JAIST Logic@JAIST

Tomorrow belongs to deviant intuitionistic modalities

  • Tadeusz Litak
  • Department Informatik, Technische Fakultät, FAU Erlangen-Nürnberg, Germany
Date: 2014/09/17 (Wed) 14:00 to 17:00
Place: Seminar room of the RCIS, 3rd floor
Group: Logic Unit

Abstract: Intuitionistic modal logics are an immensely vast area, rediscovered each decade since at least 1940's with varying motivations. However, it seems fair to say that traditionally trained logicians focused their attention mostly on those which arise by picking some standard modal axiom (K, S4, T etc.) and replacing classical propositional basis with IPC. In this informal talk, I would like to focus on a few prominent logics, whose axioms would classically yield very trivial beasts, as their sound classical Kripke frames can only be (disjoint unions of) singleton points.

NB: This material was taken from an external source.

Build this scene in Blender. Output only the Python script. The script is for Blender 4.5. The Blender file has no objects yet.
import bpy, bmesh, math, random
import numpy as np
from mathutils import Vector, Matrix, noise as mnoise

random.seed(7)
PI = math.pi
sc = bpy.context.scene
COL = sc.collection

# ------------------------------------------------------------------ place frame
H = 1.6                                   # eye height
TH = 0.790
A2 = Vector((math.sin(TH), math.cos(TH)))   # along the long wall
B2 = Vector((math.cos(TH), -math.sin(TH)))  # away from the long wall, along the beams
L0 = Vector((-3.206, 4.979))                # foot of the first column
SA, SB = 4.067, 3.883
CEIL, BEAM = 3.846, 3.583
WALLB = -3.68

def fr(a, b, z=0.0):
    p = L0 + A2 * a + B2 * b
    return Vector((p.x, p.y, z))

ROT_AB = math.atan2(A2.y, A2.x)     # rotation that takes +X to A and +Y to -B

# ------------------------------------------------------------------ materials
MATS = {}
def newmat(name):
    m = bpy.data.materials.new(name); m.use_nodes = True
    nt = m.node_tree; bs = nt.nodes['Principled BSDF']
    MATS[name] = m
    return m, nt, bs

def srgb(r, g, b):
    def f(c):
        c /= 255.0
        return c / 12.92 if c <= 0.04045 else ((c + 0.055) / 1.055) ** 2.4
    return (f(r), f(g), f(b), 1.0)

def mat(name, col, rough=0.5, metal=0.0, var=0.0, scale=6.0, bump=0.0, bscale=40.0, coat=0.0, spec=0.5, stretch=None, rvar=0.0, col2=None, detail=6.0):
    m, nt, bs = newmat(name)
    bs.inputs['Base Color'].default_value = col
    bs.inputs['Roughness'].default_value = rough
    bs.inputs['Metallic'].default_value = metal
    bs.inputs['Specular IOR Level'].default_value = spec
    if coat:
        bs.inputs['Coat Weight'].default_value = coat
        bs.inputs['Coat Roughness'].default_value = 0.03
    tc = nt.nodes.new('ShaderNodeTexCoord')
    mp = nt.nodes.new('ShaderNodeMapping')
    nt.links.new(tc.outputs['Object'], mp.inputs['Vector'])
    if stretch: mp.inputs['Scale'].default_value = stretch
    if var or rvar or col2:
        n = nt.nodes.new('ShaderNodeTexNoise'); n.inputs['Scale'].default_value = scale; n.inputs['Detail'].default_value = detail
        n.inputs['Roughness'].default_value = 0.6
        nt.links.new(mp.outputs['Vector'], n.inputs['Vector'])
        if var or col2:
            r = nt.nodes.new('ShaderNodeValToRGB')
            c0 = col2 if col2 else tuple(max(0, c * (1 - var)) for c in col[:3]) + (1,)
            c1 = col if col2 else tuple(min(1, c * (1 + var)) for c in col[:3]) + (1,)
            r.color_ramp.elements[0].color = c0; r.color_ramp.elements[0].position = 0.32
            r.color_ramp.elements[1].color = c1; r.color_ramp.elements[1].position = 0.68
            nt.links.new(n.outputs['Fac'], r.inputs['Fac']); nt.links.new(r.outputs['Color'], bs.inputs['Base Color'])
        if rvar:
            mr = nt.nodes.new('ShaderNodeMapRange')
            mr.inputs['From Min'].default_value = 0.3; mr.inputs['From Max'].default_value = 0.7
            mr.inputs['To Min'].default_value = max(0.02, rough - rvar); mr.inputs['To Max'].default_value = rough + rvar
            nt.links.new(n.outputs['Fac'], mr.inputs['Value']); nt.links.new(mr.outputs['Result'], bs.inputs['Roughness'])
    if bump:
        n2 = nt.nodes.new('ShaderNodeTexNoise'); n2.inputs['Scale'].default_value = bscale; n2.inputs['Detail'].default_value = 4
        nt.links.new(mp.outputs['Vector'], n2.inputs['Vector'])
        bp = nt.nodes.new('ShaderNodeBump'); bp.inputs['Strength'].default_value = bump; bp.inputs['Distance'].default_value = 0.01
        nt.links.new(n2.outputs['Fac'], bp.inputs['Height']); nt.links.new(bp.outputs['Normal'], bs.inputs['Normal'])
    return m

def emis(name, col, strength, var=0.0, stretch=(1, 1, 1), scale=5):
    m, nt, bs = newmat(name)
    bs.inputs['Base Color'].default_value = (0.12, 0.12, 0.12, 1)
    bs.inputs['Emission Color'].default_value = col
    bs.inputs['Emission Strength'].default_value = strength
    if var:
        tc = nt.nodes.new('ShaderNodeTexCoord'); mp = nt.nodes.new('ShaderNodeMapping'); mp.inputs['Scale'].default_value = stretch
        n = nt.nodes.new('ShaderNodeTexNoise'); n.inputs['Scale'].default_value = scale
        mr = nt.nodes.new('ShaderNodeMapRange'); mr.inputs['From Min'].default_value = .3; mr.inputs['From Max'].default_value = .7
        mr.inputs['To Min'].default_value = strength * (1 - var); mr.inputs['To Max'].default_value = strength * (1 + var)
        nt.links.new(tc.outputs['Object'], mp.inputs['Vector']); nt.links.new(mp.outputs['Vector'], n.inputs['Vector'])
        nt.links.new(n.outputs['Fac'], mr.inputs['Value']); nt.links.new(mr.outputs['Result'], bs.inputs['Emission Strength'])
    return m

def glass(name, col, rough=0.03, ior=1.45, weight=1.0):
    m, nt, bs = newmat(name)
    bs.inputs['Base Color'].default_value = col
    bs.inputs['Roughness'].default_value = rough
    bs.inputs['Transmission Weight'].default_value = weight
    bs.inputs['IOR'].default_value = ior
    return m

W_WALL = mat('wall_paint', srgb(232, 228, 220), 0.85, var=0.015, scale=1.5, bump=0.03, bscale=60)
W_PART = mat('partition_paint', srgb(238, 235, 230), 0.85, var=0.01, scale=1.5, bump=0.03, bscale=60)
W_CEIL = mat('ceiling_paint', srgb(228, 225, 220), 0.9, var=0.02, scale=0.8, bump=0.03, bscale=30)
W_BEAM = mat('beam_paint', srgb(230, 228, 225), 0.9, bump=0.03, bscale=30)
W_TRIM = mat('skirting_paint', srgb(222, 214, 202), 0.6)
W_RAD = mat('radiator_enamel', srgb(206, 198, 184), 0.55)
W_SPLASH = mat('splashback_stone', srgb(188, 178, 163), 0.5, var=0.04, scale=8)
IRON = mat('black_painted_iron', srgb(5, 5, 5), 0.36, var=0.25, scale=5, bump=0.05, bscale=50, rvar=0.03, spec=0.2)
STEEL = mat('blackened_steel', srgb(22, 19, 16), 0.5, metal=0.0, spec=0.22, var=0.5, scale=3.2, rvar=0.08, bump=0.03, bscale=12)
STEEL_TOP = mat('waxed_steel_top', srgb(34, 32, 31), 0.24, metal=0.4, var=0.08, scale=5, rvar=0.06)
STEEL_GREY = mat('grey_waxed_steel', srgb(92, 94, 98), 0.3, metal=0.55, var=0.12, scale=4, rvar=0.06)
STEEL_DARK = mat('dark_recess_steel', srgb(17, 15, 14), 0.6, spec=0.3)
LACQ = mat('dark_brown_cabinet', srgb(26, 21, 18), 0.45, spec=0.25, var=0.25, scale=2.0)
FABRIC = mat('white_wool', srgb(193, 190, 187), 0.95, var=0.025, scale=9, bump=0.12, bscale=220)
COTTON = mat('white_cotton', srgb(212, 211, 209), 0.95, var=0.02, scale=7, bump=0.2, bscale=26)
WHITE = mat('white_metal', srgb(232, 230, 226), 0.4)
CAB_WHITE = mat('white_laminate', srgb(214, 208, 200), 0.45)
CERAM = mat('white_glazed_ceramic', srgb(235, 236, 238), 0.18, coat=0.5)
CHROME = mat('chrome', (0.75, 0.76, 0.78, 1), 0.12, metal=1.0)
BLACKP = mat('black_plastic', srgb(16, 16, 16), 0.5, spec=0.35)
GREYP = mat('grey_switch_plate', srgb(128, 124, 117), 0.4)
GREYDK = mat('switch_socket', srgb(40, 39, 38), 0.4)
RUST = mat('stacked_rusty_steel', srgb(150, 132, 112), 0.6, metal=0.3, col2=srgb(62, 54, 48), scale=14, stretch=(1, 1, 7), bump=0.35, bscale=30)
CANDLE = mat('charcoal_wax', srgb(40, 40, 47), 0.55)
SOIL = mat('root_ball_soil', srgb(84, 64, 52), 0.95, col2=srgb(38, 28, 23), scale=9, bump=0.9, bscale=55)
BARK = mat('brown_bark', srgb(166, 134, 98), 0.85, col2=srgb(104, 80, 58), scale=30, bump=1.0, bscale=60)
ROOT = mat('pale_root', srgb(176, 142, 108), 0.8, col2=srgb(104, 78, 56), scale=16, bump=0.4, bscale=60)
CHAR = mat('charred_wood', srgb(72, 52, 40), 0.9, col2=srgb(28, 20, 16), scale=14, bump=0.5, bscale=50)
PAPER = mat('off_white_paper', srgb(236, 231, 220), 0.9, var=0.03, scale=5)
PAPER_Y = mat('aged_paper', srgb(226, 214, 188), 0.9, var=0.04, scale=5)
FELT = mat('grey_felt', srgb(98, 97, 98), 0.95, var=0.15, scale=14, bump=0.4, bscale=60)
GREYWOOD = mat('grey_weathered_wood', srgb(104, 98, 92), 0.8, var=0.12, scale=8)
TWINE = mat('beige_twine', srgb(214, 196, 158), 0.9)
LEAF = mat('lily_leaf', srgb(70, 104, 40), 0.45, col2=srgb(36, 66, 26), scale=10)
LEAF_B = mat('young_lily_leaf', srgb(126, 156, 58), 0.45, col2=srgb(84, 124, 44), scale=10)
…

The minimal member of the whole family - its "greatest common denominator" - can be adequately described in the programming lingo as the logic of "applicative functors" of McBride-Patterson or in the categorical lingo, the logic of pointed (and product-preserving) endofunctors. Its extensions include Propositional Lax Logic (PLL), which can be described in programming lingo as the Curry-Howard counterpart of Moggi's "computational metalanguage" or in the categorical lingo as the logic of (strong) monads. Another extension of interest includes "strong Loeb logic", which reappears in type systems for guarded (co-recursion) since the seminal work of Nakano fifteen years ago; its categorical semantics is systematically investigated by Stefan Milius and myself, but specific examples (like ultrametric spaces) are well-known and often used. Finally, there is also the modalized Heyting Calculus (mHC) investigated by Tbilisi and Moscow schools since 1970's; I'm presently working on its computational meaning in terms of constructive control operators. So far, mHC managed to fly entirely under the radar of the programming community, but its axioms happen to be valid in almost all models of step-indexing or guarded (co-)recursion proposed in the recent literature.

Proof systems for the base system and its extensions appear both more elegant and more usable as "programming languages" than those for general modal logics. As another example of improvements in the metatheory, I can mention my ongoing work on negative translations in intuitionistic modal logic. As it turns out, for the logic in this family, the Kuroda translation is always adequate, whereas there are extensions of intuitionistic K for which even the Kolmogorov translation fails.

If time allows, I can also discuss some by-products of my ongoing collaboration with Albert Visser on elimination of fixpoints and uniform interpolation in intuitionistic Loeb logics. Our work indicates, in particular, that it may be preferable to adopt as the primitive connective Lewis' original strict implication. Interestingly, in the intuitionistic setting, this connective is no longer definable using unimodal box.